Germaine, elle, s’en coiffa, à l’imitation de la Sibylle du Dominiquin qu’elle avait admirée pendant son voyage en Italie. Elle en parle elle-même dans son livre de Corinne : « [Corinne] était vêtue comme la Sibylle du Dominiquin ; un châle des Indes tourne autour de sa tête ». On se rappelle que sur le premier Massot, antérieur au voyage d’Italie, Germaine de Staël porte une sorte de toque entourée d’une torsade, sur celui de Mlle Gérard un voile drapé. Mme de Staël se servait aussi de chapeaux pour les courses de tout aller. Le matin où elle accourut pour la première fois chez Mme Récamier afin de conclure l’achat d’une maison, elle portait avec une robe du matin, « un petit chapeau orné de fleurs » qui lui donnait une allure d’étrangère[1]. Le portrait donné à Ribbing et le dernier dessin d’Isabey, nous apprennent que Mme de Staël aimait les jolis souliers. Nous les voyons effilés, carrés du bout, en satin bleu ciel sur le premier tableau, en satin noir, maintenu par des rubans croisés, sur l’autre.

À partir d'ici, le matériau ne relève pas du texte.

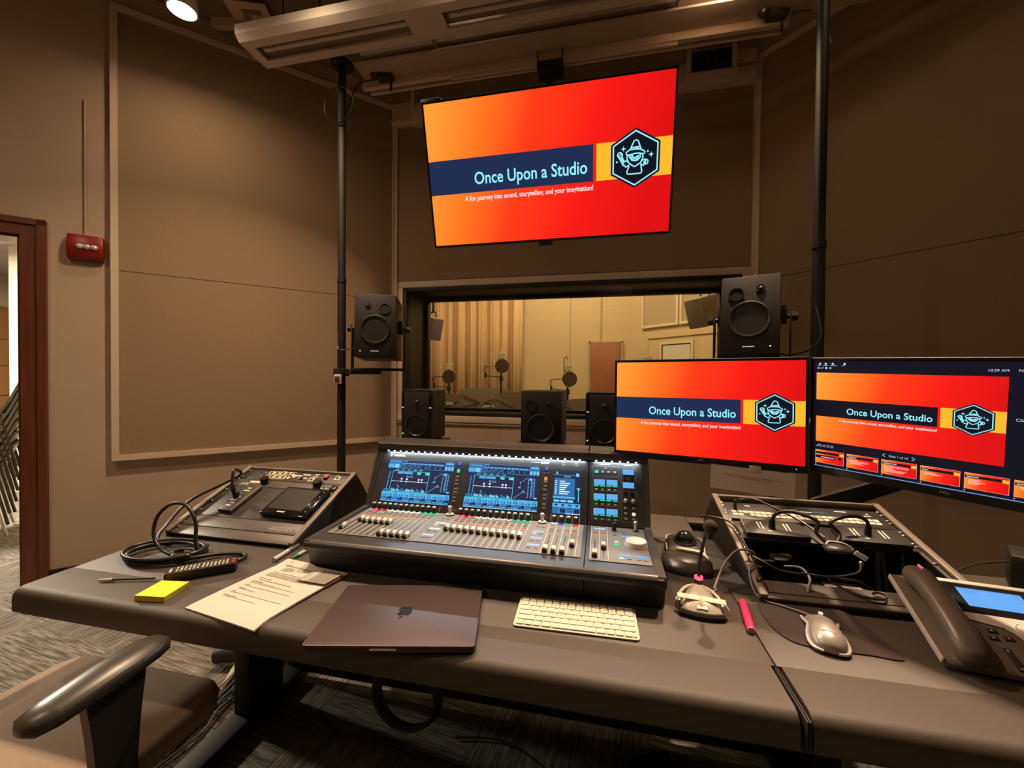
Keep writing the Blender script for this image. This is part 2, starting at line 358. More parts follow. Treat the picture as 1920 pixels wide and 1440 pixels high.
slab(m, LC, LD, LN, -0.1, T0, 0, CEIL, -0.16, 0); slab(m, LC, LD, LN, T0, T1, 2.155, CEIL, -0.16, 0); slab(m, LC, LD, LN, T1, 4.0, 0, CEIL, -0.16, 0)
struct(m.build('wall_left', 'wall_paint'))
xl, yl = LC.x-4.0*.7071, LC.y-4.0*.7071
struct(MB().box2((xl-0.15, -2.7, 0), (xl, yl+0.05, CEIL)).build('wall_left_side', 'wall_paint'))
m = MB(); slab(m, RC, RD, RN, -0.1, 3.6, 0, CEIL, -0.16, 0); struct(m.build('wall_right', 'wall_paint'))
xr, yr = RC.x+3.6*.7071, RC.y-3.6*.7071
struct(MB().box2((xr, -2.7, 0), (xr+0.15, yr+0.05, CEIL)).build('wall_right_side', 'wall_paint'))
struct(MB().box2((xl, -2.85, 0), (xr, -2.7, CEIL)).build('wall_front', 'wall_paint'))
m = MB(); WX0, WX1, WZ0, WZ1 = -1.73, 1.03, 0.985, 2.11
m.box2((-1.9, 3.4, 0), (1.25, 3.9, WZ0)).box2((-1.9, 3.4, WZ1), (1.25, 3.9, CEIL)).box2((-1.9, 3.4, WZ0), (WX0, 3.9, WZ1)).box2((WX1, 3.4, WZ0), (1.25, 3.9, WZ1))
struct(m.build('wall_back', 'wall_paint'))
# window: black liner, two panes, light casing
win = struct(bpy.data.objects.new('window_1', None)); COL.objects.link(win)
m = MB().use('black_paint')
for y0, y1 in ((3.375, 3.47), (3.84, 3.92)):
    t = 0.035
    m.box2((WX0, y0, WZ1-t), (WX1, y1, WZ1), .003).box2((WX0, y0, WZ0), (WX1, y1, WZ0+t), .003).box2((WX0, y0, WZ0+t), (WX0+t, y1, WZ1-t), .003).box2((WX1-t, y0, WZ0+t), (WX1, y1, WZ1-t), .003)
m.build('window_frame', None, win)
m = MB(); t = 0.006
m.box2((WX0, 3.47, WZ1-t), (WX1, 3.84, WZ1)).box2((WX0, 3.47, WZ0), (WX1, 3.84, WZ0+t)).box2((WX0, 3.47, WZ0), (WX0+t, 3.84, WZ1)).box2((WX1-t, 3.47, WZ0), (WX1, 3.84, WZ1))
m.build('window_reveal', 'rack_panel', win)
MB().box2((WX0+.03, 3.425, WZ0+.03), (WX1-.03, 3.433, WZ1-.03)).build('window_pane', 'window_glass', win)
m = MB(); c = [(WX0+.03, 3.872, WZ0+.03), (WX1-.03, 3.872, WZ0+.03), (WX1-.03, 3.885, WZ1-.03), (WX0+.03, 3.885, WZ1-.03)]
m.prism(c, (0, .008, 0)); m.build('window_pane', 'window_glass', win)
m = MB(); a = .055
m.box2((WX0-a, 3.375, WZ1), (WX1+a, 3.4, WZ1+a), .004).box2((WX0-a, 3.375, WZ0-.05), (WX0, 3.4, WZ1), .004).box2((WX1, 3.375, WZ0-.05), (WX1+a, 3.4, WZ1), .004).box2((WX0-a, 3.37, WZ0-.055), (WX1+a, 3.4, WZ0), .004)
m.box2((WX0-a, 3.38, WZ0-.075), (WX1+a, 3.4, WZ0-.06), .002)
m.build('window_casing', 'trim_paint', win)
# trims
def trim(name, f, m_='trim_paint'): mb = MB(); f(mb); return struct(mb.build(name, m_))
trim('trim_1', lambda m: m.box2((LC.x, 3.35, 0.755), (LC.x+.035, 3.4, 3.70), .004))
trim('trim_2', lambda m: m.box2((RC.x-.04, 3.35, 0.755), (RC.x, 3.4, 3.70), .004))
def soffit(m):                                       # stepped trunking along the head of the back wall
    m.box2((LC.x, 3.30, 3.515), (-1.62, 3.4, 3.55), .004).box2((LC.x, 3.32, 3.55), (-1.62, 3.4, 3.70), .004).box2((-1.62, 3.28, 3.50), (0.60, 3.4, 3.66), .004).box2((-1.60, 3.25, 3.60), (-1.57, 3.4, 3.85))
    m.box2((0.60, 3.30, 3.50), (RC.x-.04, 3.4, 3.60), .004).box2((0.92, 3.31, 3.63), (RC.x-.04, 3.4, 3.73), .004).box2((0.88, 3.36, 3.60), (RC.x-.04, 3.4, 3.74), .002)
trim('trim_3', soffit)
# door casing (the open doorway in the left wall)
d1 = struct(bpy.data.objects.new('door_1', None)); COL.objects.link(d1)
m = MB()
for t0, t1, z0, z1 in ((T0-.105, T0+.004, 0, 2.25), (T1-.004, T1+.105, 0, 2.25), (T0+.004, T1-.004, 2.15, 2.25)):
    slab(m, LC, LD, LN, t0, t1, z0, z1, 0, .022)
slab(m, LC, LD, LN, T0-.105, T0-.068, 0, 2.25, .022, .034); slab(m, LC, LD, LN, T0-.105, T1+.105, 2.215, 2.25, .022, .034)
slab(m, LC, LD, LN, T0, T0+.02, 0, 2.155, -.17, 0); slab(m, LC, LD, LN, T1-.02, T1, 0, 2.155, -.17, 0); slab(m, LC, LD, LN, T0, T1, 2.135, 2.155, -.17, 0)
m.build('door_frame', 'door_wood', d1)
m = MB()
for t0, t1, z0, z1 in ((-.0, T0-.105, 0, .1),): slab(m, LC, LD, LN, t0, t1, z0, z1, 0, .012)
struct(m.build('baseboard_left', 'black_matte'))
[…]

Si elle admettait quelquefois les toilettes de tout le monde, Mme de Staël avait aussi le goûts des déguisements. Nous avons vu quelle passion précoce elle eut pour les costumes d’allure plus antique encore que la mode ne le comportait, passion augmentée par les beaux souvenirs qu’elle rapporta de son voyage d’Italie. Elle était vêtue « à mi-chemin entre la mode et la convention[2] » nous dit Guillaume Schlegel. Nous savons comment Mme Vigée Le Brun la représenta en Corinne, habillée à la Romaine, vêtue d’une tunique blanche complètement décolletée, les manches relevées par une agrafe de métal, enveloppée d’une grande écharpe couleur puce, bordée de palmettes analogues aux décorations des étoffes et des vases antiques, comment dans son tableau de Corinne au Cap Misène, le baron Gérard a costumé son héroïne à la mode latine d’une tunique croisée dans le dos et d’une ample draperie.

Mme de Staël aimait aussi les costumes de théâtre ; elle joua souvent la tragédie. En draperies antiques, elle remplit le rôle de Phèdre et celui d’Hermione ; elle revêtit alors la pourpre royale digne de Racine ; dans la pièce biblique d’Agar, elle joua, enveloppée d’une simple étoffe brune ; en vêtements d’Espagnole, elle figura Alzire l’Américaine[3]. Un Zurichois potinier raconte qu’à un grand bal donné en cette ville à Mme de Staël, elle vint en pantalon couleur de chair bien collé à la peau, recouvert d’une simple gaze, telle qu’on en vit aux danseuses de l’Opéra de Psyché[4].

  1. Lenormant (Mme), Mme Récamier, les amis de sa jeunesse et sa correspondance intime, p. 24,25.
  2. Schlegel (August-Willhelm), Saemtliche Werke, Leipzig, 1846, IX, p. 364.
  3. Kohler, Mme de Staël et la Suisse, p. 466.
  4. Lettre de Montesquiou du 12 novembre 1796, citée par Kohler, Mme de Staël et la Suisse, p. 227.